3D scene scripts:
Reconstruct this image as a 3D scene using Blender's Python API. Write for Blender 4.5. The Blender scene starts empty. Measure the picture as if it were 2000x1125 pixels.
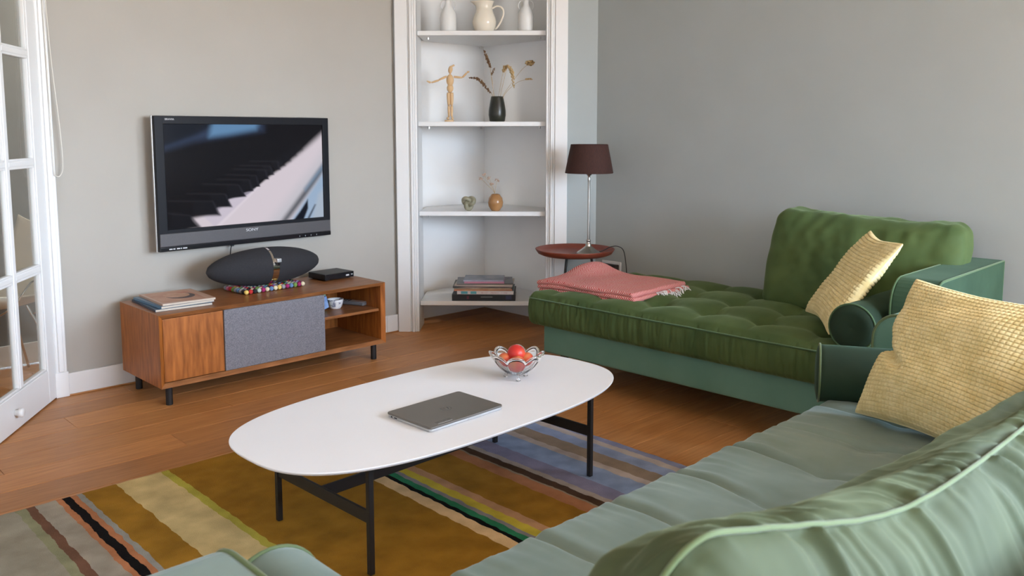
import bpy, math, random
import numpy as np
from mathutils import Vector, Matrix, noise
random.seed(7)
sc = bpy.context.scene
COL = sc.collection
PI = math.pi
R = math.radians

# ------------------------------------------------------------------ camera, world, light, exposure
cd = bpy.data.cameras.new('camera'); cam = bpy.data.objects.new('camera', cd); COL.objects.link(cam)
cam.location = (0, 0, 1.3407)
cam.rotation_euler = (R(90 - 6.45), 0, R(46.2 - 90))
cd.sensor_width = 36; cd.lens = 36 * 1675 / 2000; cd.shift_y = -114.5 / 2000
cd.clip_start = 0.02
cd.dof.use_dof = True; cd.dof.focus_distance = 3.3; cd.dof.aperture_fstop = 7.1
sc.camera = cam

w = bpy.data.worlds.new('world'); sc.world = w; w.use_nodes = True
nt = w.node_tree; nt.nodes.clear()
wo = nt.nodes.new('ShaderNodeOutputWorld'); bg = nt.nodes.new('ShaderNodeBackground')
tc = nt.nodes.new('ShaderNodeTexCoord'); sx = nt.nodes.new('ShaderNodeSeparateXYZ')
rp = nt.nodes.new('ShaderNodeValToRGB'); mr = nt.nodes.new('ShaderNodeMapRange')
mr.inputs['From Min'].default_value = -1; mr.inputs['From Max'].default_value = 1
nt.links.new(tc.outputs['Generated'], sx.inputs[0]); nt.links.new(sx.outputs['Z'], mr.inputs['Value'])
nt.links.new(mr.outputs[0], rp.inputs[0]); nt.links.new(rp.outputs[0], bg.inputs['Color']); nt.links.new(bg.outputs[0], wo.inputs[0])
rp.color_ramp.elements[0].position = 0.46; rp.color_ramp.elements[0].color = (0.38, 0.30, 0.20, 1)   # lit ground and greenery
rp.color_ramp.elements[1].position = 0.53; rp.color_ramp.elements[1].color = (0.76, 0.90, 1.08, 1)   # hazy horizon
e = rp.color_ramp.elements.new(0.9); e.color = (0.52, 0.74, 1.15, 1)
bg.inputs['Strength'].default_value = 11.0

def portal(name, loc, rot, sx_, sy_):
    l = bpy.data.lights.new(name, 'AREA'); l.shape = 'RECTANGLE'; l.size = sx_; l.size_y = sy_
    l.cycles.is_portal = True
    o = bpy.data.objects.new(name, l); COL.objects.link(o); o.location = loc; o.rotation_euler = rot
YB = -4.2      # wall behind the camera
# openings of the windows behind the camera and in the next room
portal('window_daylight', (2.9, YB + 0.13, 1.85), (R(90), 0, 0), 2.7, 2.1)
portal('side_window_daylight', (4.33, -2.0, 1.85), (R(90), 0, R(90)), 2.6, 2.1)

vs = sc.view_settings
vs.view_transform = 'Standard'; vs.look = 'None'; vs.gamma = 1; vs.use_curve_mapping = False
vs.exposure = 1.76

# ------------------------------------------------------------------ helpers
def link(name, me, m=None, parent=None, loc=None, rz=0.0):
    o = bpy.data.objects.new(name, me); COL.objects.link(o)
    if m is not None and me is not None and not me.materials: me.materials.append(m)
    if parent: o.parent = parent
    if loc is not None: o.location = loc
    if rz: o.rotation_euler = (0, 0, rz)
    return o
def mesh(name, g, smooth=False):
    me = bpy.data.meshes.new(name); me.from_pydata(g[0], [], g[1])
    if smooth: me.polygons.foreach_set('use_smooth', [True] * len(me.polygons))
    me.update(); return me
def obj(name, g, m, parent=None, loc=None, rz=0.0, smooth=False):
    return link(name, mesh(name, g, smooth), m, parent, loc, rz)
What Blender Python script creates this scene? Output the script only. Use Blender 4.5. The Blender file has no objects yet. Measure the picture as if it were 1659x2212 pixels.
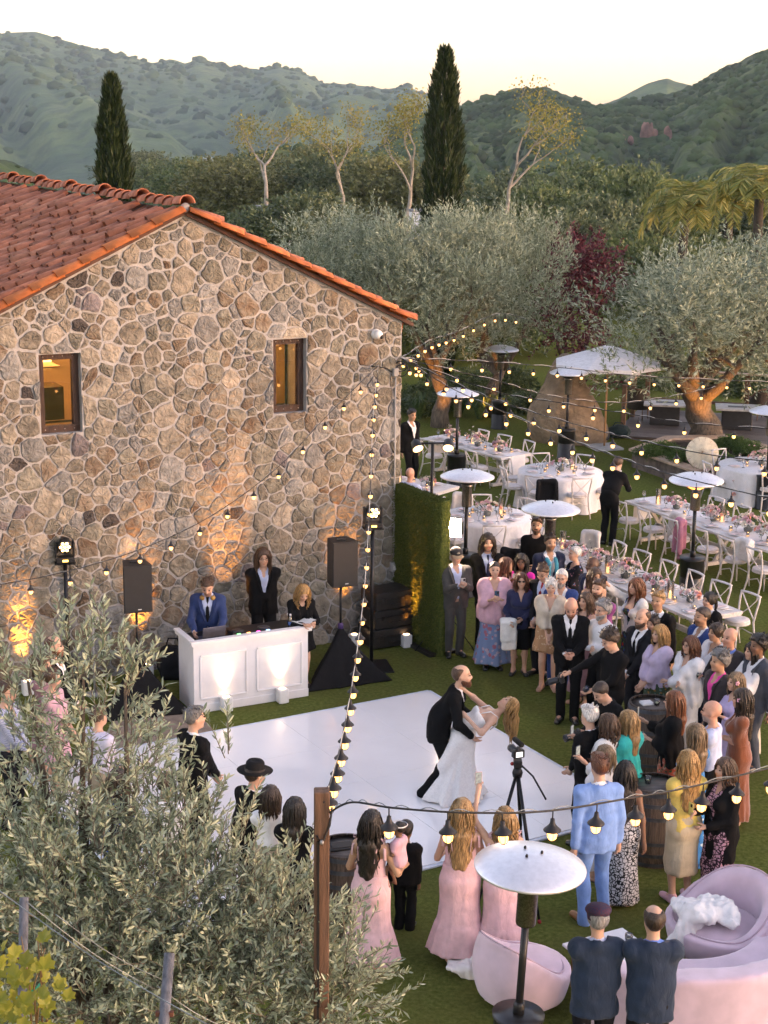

# [Problem to work on]
Reproduce, word for word, every line from the start of the records down to and including the line with "R = math.radians"; skip the pictures.

# [Response]
Reconstruct this image as a 3D scene using Blender's Python API. Write for Blender 4.5. The Blender scene starts empty. Measure the picture as if it were 2000x1125 pixels.
import bpy, math, random
import numpy as np
from mathutils import Vector, Matrix, noise
random.seed(7)
sc = bpy.context.scene
COL = sc.collection
PI = math.pi
R = math.radians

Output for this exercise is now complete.